When someone dies, we feel completely powerless.  We know that we can do nothing to reverse it, nothing to resolve any unresolved issues, just plain nothing – the ultimate horror in this life. 

While I am primarily thinking of people I would be remiss if I didn’t at least mention the loss of a pet.  They seem like our children in a way and losing one (to death or not) is very painful.

Other types of losses are circumstantial.  A dear friend moves away or we lose touch with someone who had been a critical part of our life; a type of “death” but not irreversible and certainly negotiable.

We still feel the loss of a friend who is no longer a part of our life but we can find remedies.  We can make new friends or keep in touch with the old friend.  That does not mean we don’t feel a loss; it just means it is not as painful.  We are not powerless to do something about it.

Losses that are attached to a long-term situation such as a job or a residence can also be difficult.  We don’t like to acknowledge that it is, indeed, a loss so it may affect us in surprising ways.  

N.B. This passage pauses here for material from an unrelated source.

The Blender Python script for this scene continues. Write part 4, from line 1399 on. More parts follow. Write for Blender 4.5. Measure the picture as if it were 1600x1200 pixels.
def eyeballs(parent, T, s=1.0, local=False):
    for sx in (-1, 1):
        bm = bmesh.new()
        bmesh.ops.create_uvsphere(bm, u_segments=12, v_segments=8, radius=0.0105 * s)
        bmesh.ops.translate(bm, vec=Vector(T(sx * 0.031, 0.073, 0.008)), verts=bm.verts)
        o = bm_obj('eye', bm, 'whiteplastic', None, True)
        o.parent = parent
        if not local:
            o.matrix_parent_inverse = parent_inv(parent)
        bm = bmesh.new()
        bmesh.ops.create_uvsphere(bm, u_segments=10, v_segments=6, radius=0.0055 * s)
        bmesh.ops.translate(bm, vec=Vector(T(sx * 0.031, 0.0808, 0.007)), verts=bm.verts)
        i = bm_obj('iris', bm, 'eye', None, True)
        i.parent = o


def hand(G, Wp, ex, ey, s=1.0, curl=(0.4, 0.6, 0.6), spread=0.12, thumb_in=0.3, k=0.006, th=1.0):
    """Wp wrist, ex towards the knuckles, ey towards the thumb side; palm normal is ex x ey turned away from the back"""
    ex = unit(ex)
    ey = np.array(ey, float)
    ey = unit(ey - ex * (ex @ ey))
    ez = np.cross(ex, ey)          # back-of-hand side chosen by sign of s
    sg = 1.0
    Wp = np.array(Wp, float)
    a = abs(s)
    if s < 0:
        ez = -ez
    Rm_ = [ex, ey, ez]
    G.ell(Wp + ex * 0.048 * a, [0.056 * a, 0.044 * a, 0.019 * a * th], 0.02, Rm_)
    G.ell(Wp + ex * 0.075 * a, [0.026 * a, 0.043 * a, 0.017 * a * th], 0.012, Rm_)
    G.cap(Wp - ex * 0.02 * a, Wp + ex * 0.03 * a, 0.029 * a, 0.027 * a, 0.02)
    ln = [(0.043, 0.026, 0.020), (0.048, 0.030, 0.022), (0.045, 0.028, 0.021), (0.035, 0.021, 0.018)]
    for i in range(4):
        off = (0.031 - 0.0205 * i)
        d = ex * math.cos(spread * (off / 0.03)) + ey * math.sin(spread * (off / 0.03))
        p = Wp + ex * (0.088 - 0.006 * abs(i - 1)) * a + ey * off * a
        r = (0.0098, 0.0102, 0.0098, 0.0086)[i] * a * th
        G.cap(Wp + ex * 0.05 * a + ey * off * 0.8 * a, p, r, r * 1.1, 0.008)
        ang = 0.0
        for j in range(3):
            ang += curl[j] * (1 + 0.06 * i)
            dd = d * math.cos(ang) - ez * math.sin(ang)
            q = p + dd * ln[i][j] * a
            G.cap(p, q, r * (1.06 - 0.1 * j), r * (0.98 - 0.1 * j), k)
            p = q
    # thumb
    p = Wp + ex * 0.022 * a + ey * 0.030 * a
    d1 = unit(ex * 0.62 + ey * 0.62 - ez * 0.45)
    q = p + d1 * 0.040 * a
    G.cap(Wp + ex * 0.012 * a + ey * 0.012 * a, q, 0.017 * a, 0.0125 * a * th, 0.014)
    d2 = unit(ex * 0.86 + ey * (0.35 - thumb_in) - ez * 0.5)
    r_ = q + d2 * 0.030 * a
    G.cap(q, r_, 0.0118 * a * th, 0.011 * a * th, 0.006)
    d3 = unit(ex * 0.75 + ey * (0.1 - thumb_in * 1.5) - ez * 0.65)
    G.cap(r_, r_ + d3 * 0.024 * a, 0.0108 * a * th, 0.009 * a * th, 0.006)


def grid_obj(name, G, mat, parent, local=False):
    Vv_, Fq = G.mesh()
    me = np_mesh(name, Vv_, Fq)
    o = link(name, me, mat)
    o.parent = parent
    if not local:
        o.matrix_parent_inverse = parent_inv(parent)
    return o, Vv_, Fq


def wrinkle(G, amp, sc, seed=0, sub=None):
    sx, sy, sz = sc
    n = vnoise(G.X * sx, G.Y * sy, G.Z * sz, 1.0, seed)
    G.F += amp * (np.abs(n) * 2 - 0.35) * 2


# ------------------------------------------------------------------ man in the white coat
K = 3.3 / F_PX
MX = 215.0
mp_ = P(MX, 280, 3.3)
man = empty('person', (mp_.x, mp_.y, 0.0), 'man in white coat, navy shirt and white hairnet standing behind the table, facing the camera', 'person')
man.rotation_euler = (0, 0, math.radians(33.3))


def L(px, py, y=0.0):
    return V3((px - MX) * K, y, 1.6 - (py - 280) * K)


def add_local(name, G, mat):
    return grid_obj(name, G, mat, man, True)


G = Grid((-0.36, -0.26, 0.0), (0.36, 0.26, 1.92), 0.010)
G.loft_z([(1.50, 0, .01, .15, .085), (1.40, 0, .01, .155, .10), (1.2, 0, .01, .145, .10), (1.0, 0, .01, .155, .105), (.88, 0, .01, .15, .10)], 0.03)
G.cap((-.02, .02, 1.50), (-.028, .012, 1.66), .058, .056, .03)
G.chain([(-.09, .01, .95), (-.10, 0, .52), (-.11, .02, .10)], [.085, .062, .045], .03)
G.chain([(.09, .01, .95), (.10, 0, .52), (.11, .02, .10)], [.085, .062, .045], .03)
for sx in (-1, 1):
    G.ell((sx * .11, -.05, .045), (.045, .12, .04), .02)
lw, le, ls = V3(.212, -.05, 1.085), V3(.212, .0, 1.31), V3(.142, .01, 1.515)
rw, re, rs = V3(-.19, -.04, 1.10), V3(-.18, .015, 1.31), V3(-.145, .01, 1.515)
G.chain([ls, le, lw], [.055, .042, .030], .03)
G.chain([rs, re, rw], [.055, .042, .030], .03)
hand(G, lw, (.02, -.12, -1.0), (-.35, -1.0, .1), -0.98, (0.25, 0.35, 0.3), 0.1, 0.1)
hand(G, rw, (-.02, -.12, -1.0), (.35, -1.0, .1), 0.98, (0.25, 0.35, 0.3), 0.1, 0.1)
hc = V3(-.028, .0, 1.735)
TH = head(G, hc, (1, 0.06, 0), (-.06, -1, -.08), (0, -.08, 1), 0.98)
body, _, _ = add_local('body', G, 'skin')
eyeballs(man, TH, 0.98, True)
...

We should acknowledge any loss, give it its due time and attention before moving on.  If we don’t, we run the risk of having it pop up in unexpected, neurotic ways.  Moving on does not mean severing ties; it’s just adapting to a necessary change.  We may think that letting go of something means we don’t care anymore but that is simply not true.  

Loss is part of the human experience, and adjusting and moving on – with our caring intact – is as much a part of our lives and should lead to both a kind of wisdom and being more fully human.